I design product UI, and I use AI tools every day. I also throw away most of what they give me. That is not a contradiction — it is the whole method. AI moved the bottleneck in design from making things to choosing between things, and if you do not adjust your process for that, you ship slop: screens that are technically fine, look vaguely familiar, and have no point of view.
Here is how I keep AI in the loop without letting it flatten the product.
What AI is actually good at
Be honest about the trade. AI is excellent at quantity, speed, and breadth. Ask for twenty variations of an empty state and you will get twenty in the time it used to take to sketch one. It is great for breaking a blank page, exploring layouts you would not have drawn by hand, and producing the boring scaffolding — placeholder copy, repetitive states, the tenth card in a grid.
What it is bad at is judgement. It does not know which of those twenty is right for your product, your users, or the decision you are actually trying to help someone make. It has no memory of the small consistency rules that make an interface feel like one thing. Left alone, it averages. And averaged design is the definition of slop.
Slop is an absence, not a style
It helps to define the enemy precisely. Slop is not “ugly.” A lot of slop is clean and competent. Slop is what you get when no one made a decision: generic spacing, default components, copy that says nothing, an interface that could belong to any of a thousand products. It is the absence of a point of view, dressed up well enough to pass a glance.
That reframing matters, because it tells you where to spend your effort. You do not fix slop by prompting harder. You fix it by adding the two things AI cannot supply: constraints and a cut.
Give the model your system, not a blank canvas
The single biggest quality jump comes from refusing to let AI start from nothing. A blank prompt invites the average of the entire internet. A constrained prompt invites your product.
In practice that means feeding the model your design system as the rules of the game: your tokens, your spacing scale, your components, your tone of voice, the patterns you have already decided on. When the model has to work inside those rails, its output stops drifting toward generic and starts looking like it belongs to you. The system is the part that carries your taste even when you are not in the loop — so the better and more explicit your system, the better your AI output gets, almost for free.

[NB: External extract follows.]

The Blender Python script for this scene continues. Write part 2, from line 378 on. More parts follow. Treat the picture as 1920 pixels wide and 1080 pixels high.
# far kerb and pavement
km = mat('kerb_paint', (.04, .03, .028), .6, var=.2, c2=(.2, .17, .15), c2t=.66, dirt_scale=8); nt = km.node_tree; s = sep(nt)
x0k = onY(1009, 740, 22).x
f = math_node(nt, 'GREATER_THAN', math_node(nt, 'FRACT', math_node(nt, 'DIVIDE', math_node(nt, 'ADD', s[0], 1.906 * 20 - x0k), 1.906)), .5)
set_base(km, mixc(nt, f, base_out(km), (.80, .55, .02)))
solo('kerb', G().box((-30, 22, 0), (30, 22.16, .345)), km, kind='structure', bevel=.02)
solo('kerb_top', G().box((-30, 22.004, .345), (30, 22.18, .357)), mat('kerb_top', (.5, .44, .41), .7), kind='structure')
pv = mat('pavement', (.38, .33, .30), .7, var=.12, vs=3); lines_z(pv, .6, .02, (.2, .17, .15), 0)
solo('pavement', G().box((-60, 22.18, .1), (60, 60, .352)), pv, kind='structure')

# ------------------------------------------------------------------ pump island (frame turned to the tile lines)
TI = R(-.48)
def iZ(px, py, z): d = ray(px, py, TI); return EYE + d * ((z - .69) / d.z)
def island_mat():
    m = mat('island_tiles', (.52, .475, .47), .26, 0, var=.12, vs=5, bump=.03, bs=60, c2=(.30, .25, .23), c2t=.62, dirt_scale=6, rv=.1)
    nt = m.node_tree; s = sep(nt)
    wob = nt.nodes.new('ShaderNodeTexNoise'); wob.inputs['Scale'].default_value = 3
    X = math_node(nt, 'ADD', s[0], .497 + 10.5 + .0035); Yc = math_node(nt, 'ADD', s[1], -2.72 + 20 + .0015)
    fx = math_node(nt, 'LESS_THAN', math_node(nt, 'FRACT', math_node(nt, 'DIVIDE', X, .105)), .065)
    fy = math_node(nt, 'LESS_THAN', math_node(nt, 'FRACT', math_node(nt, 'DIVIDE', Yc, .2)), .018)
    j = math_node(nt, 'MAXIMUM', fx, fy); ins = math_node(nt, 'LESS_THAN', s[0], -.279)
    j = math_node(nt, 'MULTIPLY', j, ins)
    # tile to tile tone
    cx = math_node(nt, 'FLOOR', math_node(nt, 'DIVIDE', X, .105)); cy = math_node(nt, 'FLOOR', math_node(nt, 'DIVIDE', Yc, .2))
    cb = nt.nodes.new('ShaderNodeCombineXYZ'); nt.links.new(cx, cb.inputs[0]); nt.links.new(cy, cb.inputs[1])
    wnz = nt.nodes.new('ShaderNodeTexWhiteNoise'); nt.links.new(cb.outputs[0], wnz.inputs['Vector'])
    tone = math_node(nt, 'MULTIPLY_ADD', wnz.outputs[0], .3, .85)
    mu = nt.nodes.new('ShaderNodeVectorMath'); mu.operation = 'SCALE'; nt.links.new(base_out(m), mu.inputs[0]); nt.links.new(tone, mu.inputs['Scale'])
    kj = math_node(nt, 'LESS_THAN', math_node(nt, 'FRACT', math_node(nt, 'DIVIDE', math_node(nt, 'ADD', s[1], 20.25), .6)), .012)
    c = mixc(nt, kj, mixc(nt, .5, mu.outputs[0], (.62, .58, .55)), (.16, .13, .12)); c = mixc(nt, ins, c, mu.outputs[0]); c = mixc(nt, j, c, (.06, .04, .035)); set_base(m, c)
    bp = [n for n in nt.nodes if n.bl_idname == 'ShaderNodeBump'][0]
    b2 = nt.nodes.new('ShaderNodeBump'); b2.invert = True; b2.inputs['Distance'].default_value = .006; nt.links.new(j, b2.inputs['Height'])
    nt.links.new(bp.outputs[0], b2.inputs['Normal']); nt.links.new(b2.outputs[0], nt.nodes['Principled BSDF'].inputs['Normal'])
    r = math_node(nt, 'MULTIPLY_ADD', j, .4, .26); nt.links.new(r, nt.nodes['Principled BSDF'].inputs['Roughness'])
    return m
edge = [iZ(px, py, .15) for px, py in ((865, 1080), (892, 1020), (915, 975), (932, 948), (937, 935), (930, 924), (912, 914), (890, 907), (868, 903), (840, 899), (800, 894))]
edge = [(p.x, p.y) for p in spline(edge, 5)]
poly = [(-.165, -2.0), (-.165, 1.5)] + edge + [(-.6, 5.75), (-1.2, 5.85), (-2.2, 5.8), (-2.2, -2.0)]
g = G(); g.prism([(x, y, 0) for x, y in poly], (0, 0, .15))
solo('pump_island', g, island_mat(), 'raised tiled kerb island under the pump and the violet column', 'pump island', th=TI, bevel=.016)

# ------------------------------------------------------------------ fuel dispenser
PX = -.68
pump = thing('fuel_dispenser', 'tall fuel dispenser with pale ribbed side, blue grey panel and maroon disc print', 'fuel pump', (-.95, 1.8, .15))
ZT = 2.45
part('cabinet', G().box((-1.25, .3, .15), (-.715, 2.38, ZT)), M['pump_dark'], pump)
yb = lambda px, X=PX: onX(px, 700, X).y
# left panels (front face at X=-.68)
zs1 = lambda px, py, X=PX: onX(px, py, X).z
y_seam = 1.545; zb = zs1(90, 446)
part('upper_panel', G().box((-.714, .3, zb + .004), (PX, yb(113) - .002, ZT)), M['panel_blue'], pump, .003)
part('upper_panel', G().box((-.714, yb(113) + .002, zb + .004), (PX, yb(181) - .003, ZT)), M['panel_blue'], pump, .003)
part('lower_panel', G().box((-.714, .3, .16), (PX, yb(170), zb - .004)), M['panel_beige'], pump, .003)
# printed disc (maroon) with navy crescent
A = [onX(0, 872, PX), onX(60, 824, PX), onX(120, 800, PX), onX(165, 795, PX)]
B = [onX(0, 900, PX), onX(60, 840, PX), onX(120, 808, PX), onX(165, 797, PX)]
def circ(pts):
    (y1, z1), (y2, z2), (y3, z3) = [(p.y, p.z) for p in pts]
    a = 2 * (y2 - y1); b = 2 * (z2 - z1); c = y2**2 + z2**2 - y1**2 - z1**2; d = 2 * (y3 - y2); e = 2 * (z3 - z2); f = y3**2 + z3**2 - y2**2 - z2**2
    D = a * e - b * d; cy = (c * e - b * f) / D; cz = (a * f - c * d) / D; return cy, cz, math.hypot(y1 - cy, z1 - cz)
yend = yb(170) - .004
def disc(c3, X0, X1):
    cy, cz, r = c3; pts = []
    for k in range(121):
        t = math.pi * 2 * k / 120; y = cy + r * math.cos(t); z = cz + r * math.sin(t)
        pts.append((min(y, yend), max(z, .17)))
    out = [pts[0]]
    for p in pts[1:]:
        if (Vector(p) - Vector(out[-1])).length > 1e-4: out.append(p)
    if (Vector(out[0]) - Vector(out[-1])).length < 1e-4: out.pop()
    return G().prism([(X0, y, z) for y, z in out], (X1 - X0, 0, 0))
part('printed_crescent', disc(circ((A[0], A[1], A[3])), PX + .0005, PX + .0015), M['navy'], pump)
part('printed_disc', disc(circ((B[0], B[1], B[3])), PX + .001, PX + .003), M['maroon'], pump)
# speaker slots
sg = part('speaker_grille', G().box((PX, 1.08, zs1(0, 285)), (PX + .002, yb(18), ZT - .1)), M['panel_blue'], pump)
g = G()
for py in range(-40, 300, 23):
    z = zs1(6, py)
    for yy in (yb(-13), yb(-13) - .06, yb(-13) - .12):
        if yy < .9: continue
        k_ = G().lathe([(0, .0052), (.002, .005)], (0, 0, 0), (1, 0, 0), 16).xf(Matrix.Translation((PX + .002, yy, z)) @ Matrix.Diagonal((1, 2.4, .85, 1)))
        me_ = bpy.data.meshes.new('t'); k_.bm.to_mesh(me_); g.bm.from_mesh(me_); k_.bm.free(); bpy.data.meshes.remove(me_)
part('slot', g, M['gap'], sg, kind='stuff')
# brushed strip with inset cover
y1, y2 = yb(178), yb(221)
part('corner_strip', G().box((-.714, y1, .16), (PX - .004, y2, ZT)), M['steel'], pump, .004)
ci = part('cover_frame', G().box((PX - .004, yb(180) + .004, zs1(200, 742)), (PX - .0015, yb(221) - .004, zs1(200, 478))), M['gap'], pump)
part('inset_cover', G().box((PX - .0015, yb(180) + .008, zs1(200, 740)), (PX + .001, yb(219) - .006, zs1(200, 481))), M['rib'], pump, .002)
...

If you do not have that system yet, that is the work to do first. AI raises the value of a strong design system and punishes the lack of one.
Generate wide, then cut hard
The second half of the method is curation, and it is the half people skip. AI makes generating cheap, which means the scarce, valuable act is now selection. So I run the process in two deliberate modes:
- Diverge. Ask for more than you need. Twelve directions, not two. Let the model be weird; this is where it earns its keep.
- Converge. Then cut hard, on purpose, with a reason for each cut. Which one respects the system? Which one makes the user’s decision easier? Which one would I defend in a review? Kill the rest without sentiment.
The product gets its taste in that second step. If you generate ten screens and ship the first acceptable one, you have outsourced your judgement to a model that does not have any. The cut is non-negotiable and it has to be human.
Keep your hands on the last 10%
There is a final stretch AI almost never closes: the details that separate “fine” from “right.” The exact microcopy. The one alignment that was off by two pixels and made the whole card feel cheap. The empty state that should be encouraging instead of apologetic. The motion that should be 180ms, not 400. These are small, and they are the entire difference between a product that feels designed and one that feels generated.
So I let AI do the first 90% — the breadth, the scaffolding, the options — and I keep my hands firmly on the last 10%. That last stretch is where your name goes on the work.
The short version
Use AI for what it is good at: quantity, exploration, the boring parts. Refuse to let it do what it is bad at: deciding. Put a strong system in front of it as constraints, generate wide, cut hard, and finish the last 10% by hand. Do that, and AI makes you faster without making your product anonymous. Skip it, and you will ship a lot of screens that no one decided to make.